Of course there are institutional factors too: social closure from career enhancing social networks, ineffective/purely symbolic diversity/grievance procedures, etc.

Cultural factors abound, but I can never get into discussing them without veering towards the dangers of essentialism and re-instantiating stereotypes. I'll return to this later.

Generally, if you control for human capital (and for the most part you can), you just can't explain the incredible disparity in the wage/promotion gap on "lack of interest" or other such individual self-selection preferences. Social capital (as defined by Lim and Granovetter), or social network ties (weak = contacts, strong = mentors, say) within the organization, matter a lot.

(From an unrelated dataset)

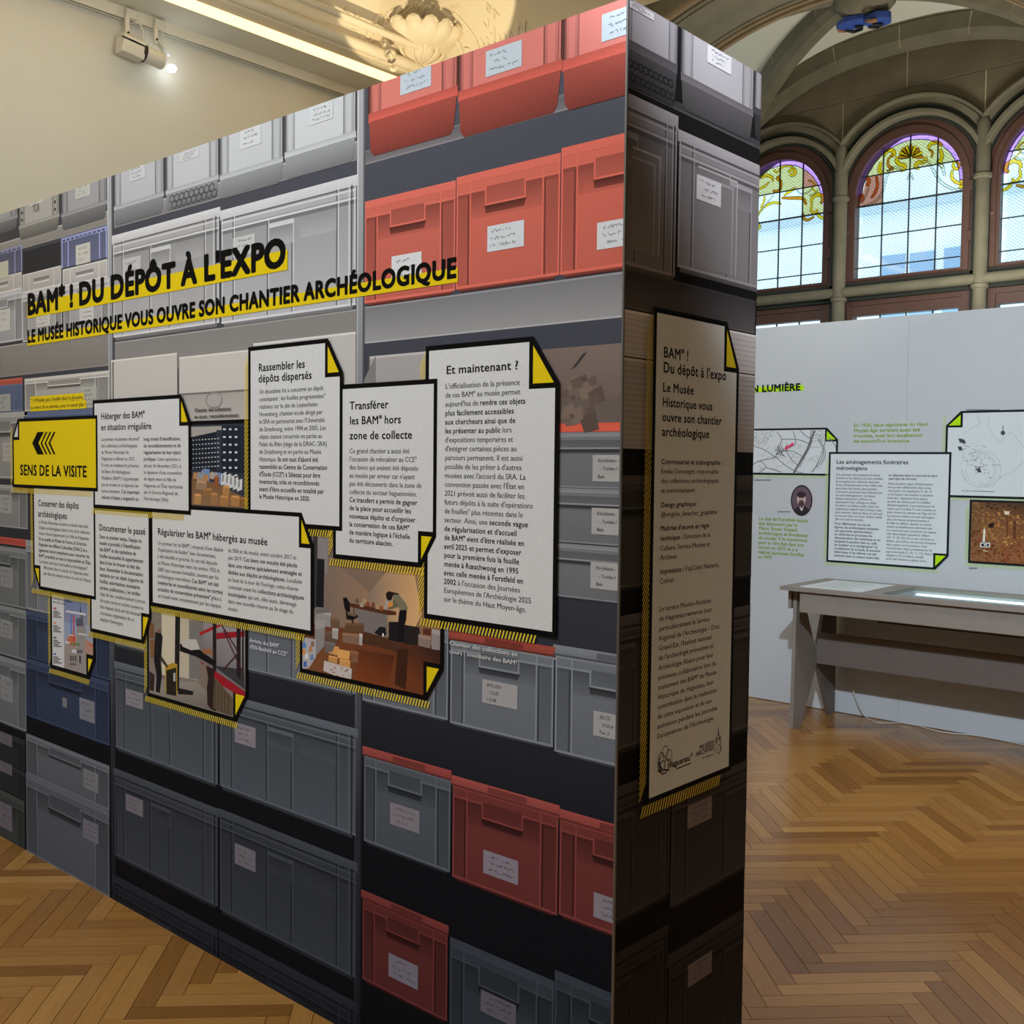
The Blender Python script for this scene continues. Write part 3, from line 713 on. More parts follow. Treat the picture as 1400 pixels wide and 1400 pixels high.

But none of the capital theory can really get around actual structural, institutional barriers to advancement. This is why the law matters. You can try to suggest better diversity programs or "best practices," but ultimately, it's a lot of policy work. Of course, the question is how much law and policy can affect culture, and gendered expectations of work and work/life balance. Whether a change in leave policies must predate the change in cultural expectations are vice-versa--well, that I just don't know. Attitudes regarding the wrongness of racism have helped a lot, but they don't help enough, even today, after all. It took the law to change the attitudes, and the laws are still insufficient to alter behavior sufficiently--or the Black/White wage-gap wouldn't be so great.

These are off-the-cuff thoughts. Do not cite me.